C’è un libro di Steven Hyden – critico musicale americano – edito dalla Rizzoli, che potete trovare in questi giorni in libreria, che è incentrato su “Kid A”, quarto album dei Radiohead. Un album pubblicato nel 2000 che anticipava alcune delle caratteristiche che, nel bene e nel male, avrebbero contraddistinto gli anni del nuovo millennio. Nato nel luminoso bagliore mediatico e commerciale del precedente “OK Computer”, “Kid A” fu un album molto più criptico ed oscuro, oltre che un vero e proprio punto di rottura rispetto alle sonorità che avevano consumato e dato lustro al decennio precedente, una sorta di età dell’oro del rock che si connetteva direttamente allo spirito brutale e selvaggio degli anni Settanta.
“Kid A” fu, invece, una sorta di creatura mutante, nata dalle ceneri di ciò che erano stati gli anni Novanta; un album che cercava di connettersi a nuovi avamposti creativi, estranei al rock esplosivo e viscerale; avamposti dai quali generare nuove idee, sonorità , trame, rumorismi, visioni e sperimentazioni che sarebbero state alternative alla stessa cultura rock. Emanazione della rete, il bambino-A se ne servì per proliferare e diffondersi ovunque la tecnologia dell’epoca glielo consentisse, raggiungendo chiunque potesse collegarsi ad Internet ed offrendo una musica eterogenea e rarefatta nella quale le componenti jazzistica, classica e d’avanguardia, oltre che l’utilizzo massivo di macchine e synth, assumevano molta più influenza ed importanza rispetto alle classiche sonorità rock, blues, punk, metal e garage del recente passato.
Le chitarre, con i loro riverberi e le loro distorsioni, non erano più al centro del progetto, ma potevano essere tranquillamente sostituite dalle trame elettroniche dei sintetizzatori, dalle ritmiche ossessive delle drum machines, oltre che da rarefatte e mimali sezioni orchestrali di fiati ed archi, che anticipavano quello che, da lì a poco, sarebbe divenuto un mondo estremamente fluido e dinamico, ma – purtroppo – anche un mondo senza più alcun riferimento certo e concreto, nel quale ogni verità sarebbe stata passeggera e transitoria e la nostra stessa vita sarebbe diventata estremamente superficiale e precaria.

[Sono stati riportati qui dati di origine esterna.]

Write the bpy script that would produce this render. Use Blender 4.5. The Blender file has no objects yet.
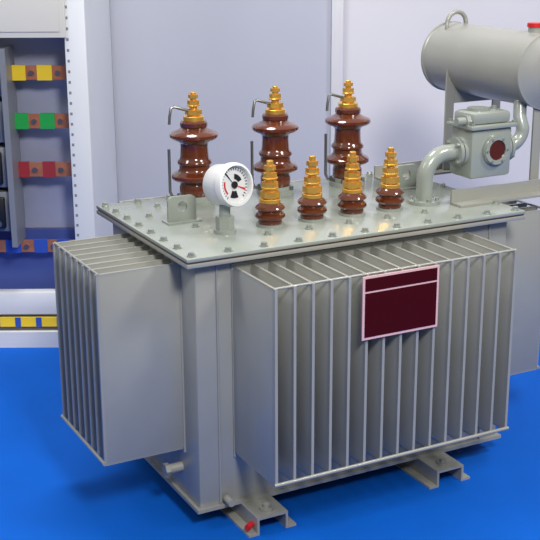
import bpy, bmesh, math, random
from mathutils import Vector, Matrix
random.seed(4)
scene=bpy.context.scene
try:
    scene.view_settings.view_transform='Standard'
    scene.view_settings.look='None'
except Exception: pass

def s2l(c):
    return tuple(((x/255)/12.92 if x/255<=0.04045 else (((x/255)+0.055)/1.055)**2.4) for x in c)
def mat(name,rgb,rough=0.5,metal=0.0,coat=0.0,noise=0.0,nscale=8,bump=0.0,bscale=200,spec=0.5):
    m=bpy.data.materials.new(name); m.use_nodes=True
    nt=m.node_tree; b=nt.nodes['Principled BSDF']
    c=s2l(rgb)
    b.inputs['Base Color'].default_value=(*c,1)
    b.inputs['Roughness'].default_value=rough
    b.inputs['Metallic'].default_value=metal
    b.inputs['Coat Weight'].default_value=coat
    b.inputs['Coat Roughness'].default_value=0.10
    b.inputs['Specular IOR Level'].default_value=spec
    tc=nt.nodes.new('ShaderNodeTexCoord')
    if noise>0:
        n=nt.nodes.new('ShaderNodeTexNoise'); n.inputs['Scale'].default_value=nscale; n.inputs['Detail'].default_value=5
        nt.links.new(tc.outputs['Object'],n.inputs['Vector'])
        r=nt.nodes.new('ShaderNodeValToRGB')
        r.color_ramp.elements[0].position=0.3; r.color_ramp.elements[1].position=0.7
        r.color_ramp.elements[0].color=(*[x*(1-noise) for x in c],1)
        r.color_ramp.elements[1].color=(*[min(1,x*(1+noise)) for x in c],1)
        nt.links.new(n.outputs['Fac'],r.inputs['Fac']); nt.links.new(r.outputs['Color'],b.inputs['Base Color'])
    if bump>0:
        n2=nt.nodes.new('ShaderNodeTexNoise'); n2.inputs['Scale'].default_value=bscale; n2.inputs['Detail'].default_value=2
        nt.links.new(tc.outputs['Object'],n2.inputs['Vector'])
        bp=nt.nodes.new('ShaderNodeBump'); bp.inputs['Strength'].default_value=bump; bp.inputs['Distance'].default_value=0.002
        nt.links.new(n2.outputs['Fac'],bp.inputs['Height']); nt.links.new(bp.outputs['Normal'],b.inputs['Normal'])
    return m
M={}
M['paint']=mat('grey_paint',(145,145,138),0.31,0.04,0.3,0.05,6,0.06,60)
M['lid']=mat('lid_paint',(141,147,139),0.25,0.04,0.4,0.05,5,0.06,50)
M['bolt']=mat('zinc_bolt',(165,170,162),0.3,0.6)
M['gasket']=mat('gasket',(70,45,35),0.7)
M['brown']=mat('brown_porcelain',(86,36,12),0.12,0,0.85,0.15,20)
M['brass']=mat('brass',(236,184,84),0.34,0.8,0,0.06,40)
M['steel']=mat('steel',(120,120,120),0.35,0.8)
M['white']=mat('white_plastic',(214,214,212),0.35)
M['dial']=mat('dial_face',(198,198,196),0.3)
M['black']=mat('black_plastic',(22,22,26),0.35)
M['red']=mat('red_plastic',(190,25,30),0.4)
M['glass']=mat('sight_glass',(74,20,20),0.05,0,1.0)
M['maroon']=mat('maroon_plate',(58,3,5),0.5,spec=0.12)
M['pink']=mat('plate_border',(208,168,168),0.45)
M['floor']=mat('blue_carpet',(0,86,186),0.75,0,0,0.07,3,0.4,400,0.15)
M['wallL']=mat('wall_panel_lavender',(170,172,184),0.5,0,0,0.03,1.5)
M['wallR']=mat('wall_panel_light',(200,198,203),0.5,0,0,0.03,1.5)
M['alu']=mat('aluminium_profile',(222,221,224),0.35,0.2)
M['cab']=mat('cabinet_white',(212,214,217),0.4,0,0,0.02,3)
M['cabdoor']=mat('cabinet_beige',(212,209,200),0.4)
M['cabin']=mat('cabinet_inside',(168,172,196),0.45,0.1,0,0.08,4)
M['cabreflect']=mat('cabinet_floor_reflection',(72,88,160),0.4)  # blue floor reflection inside the cabinet, painted as a flat colour
M['copper']=mat('copper',(190,118,84),0.35,0.4,0,0.1,30)
M['yellow']=mat('tape_yellow',(235,200,40),0.45)
M['green']=mat('tape_green',(30,160,70),0.45)
M['tapered']=mat('tape_red',(150,42,48),0.45)
M['blue']=mat('tape_blue',(45,80,175),0.45)
M['dgrey']=mat('breaker_grey',(125,128,136),0.4,0.2)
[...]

Poche parole; un sentirsi qui, ma anche altrove; un essere fiducioso nei propri mezzi, ma anche la sensazione di sentirsi inadeguato e non fare mai abbastanza; un finto ottimismo che non faceva altro che nascondere i nostri errori passati; una felicità ed un senso di completezza che continuavano a scapparci; un sentirsi costantemente vecchio, decrepito e sul punto di estinguersi per sempre; queste sono le percezioni catturate dal disco, percezioni che anticipano lo spirito di un’epoca che avrebbe visto, in pochi anni, profondi sconvolgimenti sociali, politici ed economici. Sconvolgimenti che avrebbero permesso un enorme rimescolamento sociale, oltre che il definitivo superamento di barriere culturali figlie del secolo precedente, ma che avrebbero, parallelamente, riscritto, spesso in maniera peggiorativa, le regole stesse del lavoro, superando concetti divenuti retrogradi come quello di fabbrica, di capitale, di risorsa, di produzione e proiettando la società , nella sua interezza ormai globale, verso un’economia artificiale; un’eco-sistema fatto soprattutto di byte, di apparenze, di opinioni, di trend, di una mole mastodontica di dati ed informazioni, che, in un attimo, se sfruttate nel modo giusto, avrebbero potuto tramutarsi in un grandioso successo o in un epocale fallimento, in ingenti perdite o in stupefacenti guadagni.
“Kid A”, dunque, riesce a prevedere questo fantastico secolo, il suo enorme potere, ma anche i pericoli e le minacce che sono connesse ad un suo sfruttamento disumano e spregiudicato.